→ **Collected data**
=-=-=
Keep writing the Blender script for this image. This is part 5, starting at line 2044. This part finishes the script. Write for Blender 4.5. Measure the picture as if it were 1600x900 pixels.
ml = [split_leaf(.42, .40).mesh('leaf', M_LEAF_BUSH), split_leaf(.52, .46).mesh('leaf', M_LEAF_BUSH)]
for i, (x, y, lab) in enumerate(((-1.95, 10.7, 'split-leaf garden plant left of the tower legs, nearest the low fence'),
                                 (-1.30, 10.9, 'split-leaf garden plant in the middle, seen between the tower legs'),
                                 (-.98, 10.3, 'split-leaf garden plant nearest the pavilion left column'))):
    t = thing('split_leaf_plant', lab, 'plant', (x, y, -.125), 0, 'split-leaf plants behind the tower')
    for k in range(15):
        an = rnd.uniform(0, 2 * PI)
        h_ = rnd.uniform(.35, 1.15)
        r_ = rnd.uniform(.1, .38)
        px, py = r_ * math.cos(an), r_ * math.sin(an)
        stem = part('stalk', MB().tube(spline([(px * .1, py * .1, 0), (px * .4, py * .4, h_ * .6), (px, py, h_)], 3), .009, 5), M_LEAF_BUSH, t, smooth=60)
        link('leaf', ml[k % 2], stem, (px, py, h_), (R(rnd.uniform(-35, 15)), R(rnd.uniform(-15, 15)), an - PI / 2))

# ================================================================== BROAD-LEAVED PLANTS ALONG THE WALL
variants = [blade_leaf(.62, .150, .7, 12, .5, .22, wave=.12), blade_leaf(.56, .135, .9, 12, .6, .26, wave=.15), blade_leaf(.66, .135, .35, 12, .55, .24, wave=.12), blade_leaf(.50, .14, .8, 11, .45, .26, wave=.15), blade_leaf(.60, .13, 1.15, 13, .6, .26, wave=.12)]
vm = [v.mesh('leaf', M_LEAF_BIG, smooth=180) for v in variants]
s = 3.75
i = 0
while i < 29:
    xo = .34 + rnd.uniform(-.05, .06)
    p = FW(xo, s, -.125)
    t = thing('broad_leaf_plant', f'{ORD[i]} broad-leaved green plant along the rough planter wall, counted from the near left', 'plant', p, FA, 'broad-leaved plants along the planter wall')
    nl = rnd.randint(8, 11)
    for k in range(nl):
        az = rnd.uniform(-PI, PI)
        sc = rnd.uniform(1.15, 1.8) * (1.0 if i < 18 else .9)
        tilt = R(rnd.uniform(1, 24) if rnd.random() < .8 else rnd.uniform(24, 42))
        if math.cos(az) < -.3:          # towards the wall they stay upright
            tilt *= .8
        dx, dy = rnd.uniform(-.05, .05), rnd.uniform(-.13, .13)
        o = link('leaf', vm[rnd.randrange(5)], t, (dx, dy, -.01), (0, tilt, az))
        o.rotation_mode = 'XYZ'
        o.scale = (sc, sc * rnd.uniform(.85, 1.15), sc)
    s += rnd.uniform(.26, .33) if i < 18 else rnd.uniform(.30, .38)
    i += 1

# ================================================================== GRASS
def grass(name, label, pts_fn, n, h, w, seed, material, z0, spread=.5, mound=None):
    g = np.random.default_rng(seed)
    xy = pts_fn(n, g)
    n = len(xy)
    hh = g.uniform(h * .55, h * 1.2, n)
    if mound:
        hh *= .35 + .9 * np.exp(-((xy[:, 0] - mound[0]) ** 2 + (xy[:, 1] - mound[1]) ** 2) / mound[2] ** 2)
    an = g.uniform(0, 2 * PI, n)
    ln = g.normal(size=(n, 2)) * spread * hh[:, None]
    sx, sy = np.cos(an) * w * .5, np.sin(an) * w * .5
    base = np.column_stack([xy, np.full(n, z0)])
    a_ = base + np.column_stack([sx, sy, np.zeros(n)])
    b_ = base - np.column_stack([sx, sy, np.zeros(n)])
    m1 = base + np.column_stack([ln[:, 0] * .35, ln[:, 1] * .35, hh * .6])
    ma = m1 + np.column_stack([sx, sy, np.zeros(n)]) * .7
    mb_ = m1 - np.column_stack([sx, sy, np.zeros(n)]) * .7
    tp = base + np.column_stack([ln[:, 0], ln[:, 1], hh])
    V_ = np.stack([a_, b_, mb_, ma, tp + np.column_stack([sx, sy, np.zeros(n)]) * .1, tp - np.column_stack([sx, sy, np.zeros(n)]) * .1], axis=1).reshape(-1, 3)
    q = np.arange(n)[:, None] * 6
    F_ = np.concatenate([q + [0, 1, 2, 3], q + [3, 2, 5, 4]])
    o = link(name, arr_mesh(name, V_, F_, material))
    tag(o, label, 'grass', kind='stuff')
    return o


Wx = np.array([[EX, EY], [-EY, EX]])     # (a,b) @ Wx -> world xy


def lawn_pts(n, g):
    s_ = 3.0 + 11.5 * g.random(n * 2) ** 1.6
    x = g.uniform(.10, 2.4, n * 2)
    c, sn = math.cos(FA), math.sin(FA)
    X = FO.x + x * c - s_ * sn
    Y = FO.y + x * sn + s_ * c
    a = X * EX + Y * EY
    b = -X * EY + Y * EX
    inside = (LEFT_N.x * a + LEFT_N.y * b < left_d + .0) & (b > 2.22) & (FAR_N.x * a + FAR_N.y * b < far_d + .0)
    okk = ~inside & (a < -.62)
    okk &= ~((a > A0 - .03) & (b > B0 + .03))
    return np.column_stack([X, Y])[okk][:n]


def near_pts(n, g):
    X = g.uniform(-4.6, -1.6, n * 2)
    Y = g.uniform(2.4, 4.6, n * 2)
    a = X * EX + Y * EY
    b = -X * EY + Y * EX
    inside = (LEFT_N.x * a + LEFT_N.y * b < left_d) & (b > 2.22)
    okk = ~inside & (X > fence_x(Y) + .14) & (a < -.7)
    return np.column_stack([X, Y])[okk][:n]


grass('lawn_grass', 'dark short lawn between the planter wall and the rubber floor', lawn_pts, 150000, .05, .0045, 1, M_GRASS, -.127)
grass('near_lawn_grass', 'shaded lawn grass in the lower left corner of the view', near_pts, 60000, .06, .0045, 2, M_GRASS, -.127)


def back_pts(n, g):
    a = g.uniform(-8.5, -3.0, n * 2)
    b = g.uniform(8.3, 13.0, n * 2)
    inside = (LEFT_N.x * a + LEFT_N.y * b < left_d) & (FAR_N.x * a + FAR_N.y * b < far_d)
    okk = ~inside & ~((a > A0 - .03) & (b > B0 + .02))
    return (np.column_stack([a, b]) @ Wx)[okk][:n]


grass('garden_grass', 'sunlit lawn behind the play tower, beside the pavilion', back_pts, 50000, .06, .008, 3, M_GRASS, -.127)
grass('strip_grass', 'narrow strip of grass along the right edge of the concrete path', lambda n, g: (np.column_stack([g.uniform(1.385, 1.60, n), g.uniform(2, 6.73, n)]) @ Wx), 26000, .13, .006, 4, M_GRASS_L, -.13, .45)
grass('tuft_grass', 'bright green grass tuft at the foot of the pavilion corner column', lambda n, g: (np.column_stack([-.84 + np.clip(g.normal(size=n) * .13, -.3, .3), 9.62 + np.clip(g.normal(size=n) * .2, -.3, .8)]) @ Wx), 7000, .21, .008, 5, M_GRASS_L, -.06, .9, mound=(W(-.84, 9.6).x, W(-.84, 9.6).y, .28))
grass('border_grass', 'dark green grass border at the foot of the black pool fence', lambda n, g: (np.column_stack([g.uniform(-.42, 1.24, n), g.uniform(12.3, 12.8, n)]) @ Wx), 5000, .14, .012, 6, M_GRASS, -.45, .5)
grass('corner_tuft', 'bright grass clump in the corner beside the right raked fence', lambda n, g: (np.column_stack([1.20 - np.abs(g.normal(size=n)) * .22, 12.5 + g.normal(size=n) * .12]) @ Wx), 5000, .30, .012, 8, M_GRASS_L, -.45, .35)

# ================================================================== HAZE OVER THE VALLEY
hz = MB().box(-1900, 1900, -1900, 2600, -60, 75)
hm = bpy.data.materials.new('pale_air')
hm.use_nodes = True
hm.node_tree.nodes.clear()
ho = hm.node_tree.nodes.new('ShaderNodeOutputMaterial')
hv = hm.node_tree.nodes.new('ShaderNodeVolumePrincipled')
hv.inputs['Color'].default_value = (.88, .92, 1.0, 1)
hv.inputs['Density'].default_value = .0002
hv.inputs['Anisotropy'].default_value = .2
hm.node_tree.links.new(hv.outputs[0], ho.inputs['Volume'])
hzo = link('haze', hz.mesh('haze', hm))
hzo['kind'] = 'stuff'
=-=-=
→ **Goal of the exercise**
Include the first line, the line containing "link('leaf', ml[k %", and every line between them, copied exactly from the material above; output no other line.

→ **Result of the task**
Keep writing the Blender script for this image. This is part 5, starting at line 2044. This part finishes the script. Write for Blender 4.5. Measure the picture as if it were 1600x900 pixels.
ml = [split_leaf(.42, .40).mesh('leaf', M_LEAF_BUSH), split_leaf(.52, .46).mesh('leaf', M_LEAF_BUSH)]
for i, (x, y, lab) in enumerate(((-1.95, 10.7, 'split-leaf garden plant left of the tower legs, nearest the low fence'),
                                 (-1.30, 10.9, 'split-leaf garden plant in the middle, seen between the tower legs'),
                                 (-.98, 10.3, 'split-leaf garden plant nearest the pavilion left column'))):
    t = thing('split_leaf_plant', lab, 'plant', (x, y, -.125), 0, 'split-leaf plants behind the tower')
    for k in range(15):
        an = rnd.uniform(0, 2 * PI)
        h_ = rnd.uniform(.35, 1.15)
        r_ = rnd.uniform(.1, .38)
        px, py = r_ * math.cos(an), r_ * math.sin(an)
        stem = part('stalk', MB().tube(spline([(px * .1, py * .1, 0), (px * .4, py * .4, h_ * .6), (px, py, h_)], 3), .009, 5), M_LEAF_BUSH, t, smooth=60)
        link('leaf', ml[k % 2], stem, (px, py, h_), (R(rnd.uniform(-35, 15)), R(rnd.uniform(-15, 15)), an - PI / 2))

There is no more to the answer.